Let \(A = \left[ \begin{array}{cc} 1\amp 1 \\ 1\amp 0 \end{array} \right]\text{.}\)

(a)

Show that the eigenvalues of \(A\) are \(\varphi = \frac{1 + \sqrt{5}}{2}\) and \(\overline{\varphi} = \frac{1 - \sqrt{5}}{2}\text{.}\)

(b)

Find bases for each eigenspace of \(A\text{.}\)

Now that we have the eigenvalues and know corresponding eigenvectors for \(A\text{,}\) we can return to the problem of diagonalizing \(A\text{.}\)

Project Activity 19.9.

(a)

Why do we know that \(A\) is diagonalizable?

(b)

Find a matrix \(P\) such that \(P^{-1}AP\) is a diagonal matrix. What is the diagonal matrix?

Now we can find a formula for the \(n\)th Fibonacci number.

Project Activity 19.10.

Since \(P^{-1}AP = D\text{,}\) where \(D\) is a diagonal matrix, we also have \(A = PDP^{-1}\text{.}\) Recall that when \(A = PDP^{-1}\text{,}\) it follows that \(A^n = PD^nP^{-1}\text{.}\) Use the equation \(A^n = PD^nP^{-1}\) to show that

\begin{equation} F_n = \frac{\varphi^n - \overline{\varphi}^n}{\sqrt{5}}\text{.}\tag{19.6} \end{equation}

Hint.

We just need to calculate the second component of \(A^n \vx_0\text{.}\)

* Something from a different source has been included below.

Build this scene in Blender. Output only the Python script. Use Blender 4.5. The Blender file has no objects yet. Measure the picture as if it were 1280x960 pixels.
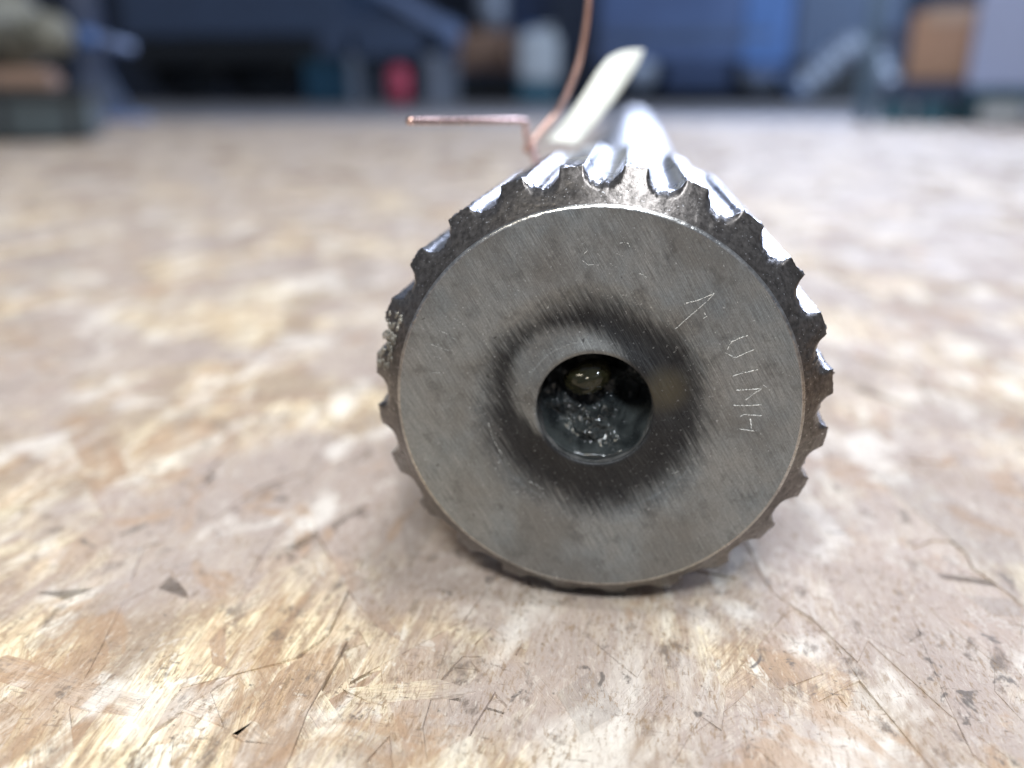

Formula (19.6) is called Binet's formula. It is a very surprising formula in the fact that the expression on the right hand side of (19.6) is an integer for each positive integer \(n\text{.}\) Note that with Binet's formula we can quickly compute \(F_n\) for very large values of \(n\text{.}\) For example,

\begin{equation*} F_{150} = 9969216677189303386214405760200\text{.} \end{equation*}

The number \(\varphi = \frac{1+\sqrt{5}}{2}\text{,}\) called the golden mean or golden ratio is intimately related to the Fibonacci sequence. Binet's formula provides a fascinating relationship between the Fibonacci numbers and the golden ratio. The golden ratio also occurs often in other areas of mathematics. It was an important number to the ancient Greek mathematicians who felt that the most aesthetically pleasing rectangles had sides in the ratio of \(\varphi:1\text{.}\)

Project Activity 19.11.

You might wonder what happens if we use negative integer exponents in Binet's formula. In other words, are there negatively indexed Fibonacci numbers? For any integer \(n\text{,}\) including negative integers, let

\begin{equation*} F_n = \frac{\varphi^n - \overline{\varphi}^n}{\sqrt{5}} \end{equation*}

There is a specific relationship between \(F_{-n}\) and \(F_n\text{.}\) Find it and verify it.

This result is true for any matrix, but the argument is more complicated.

This result is known as the Cayley-Hamilton Theorem and is one of the fascinating results in linear algebra. This result is true for any square matrix.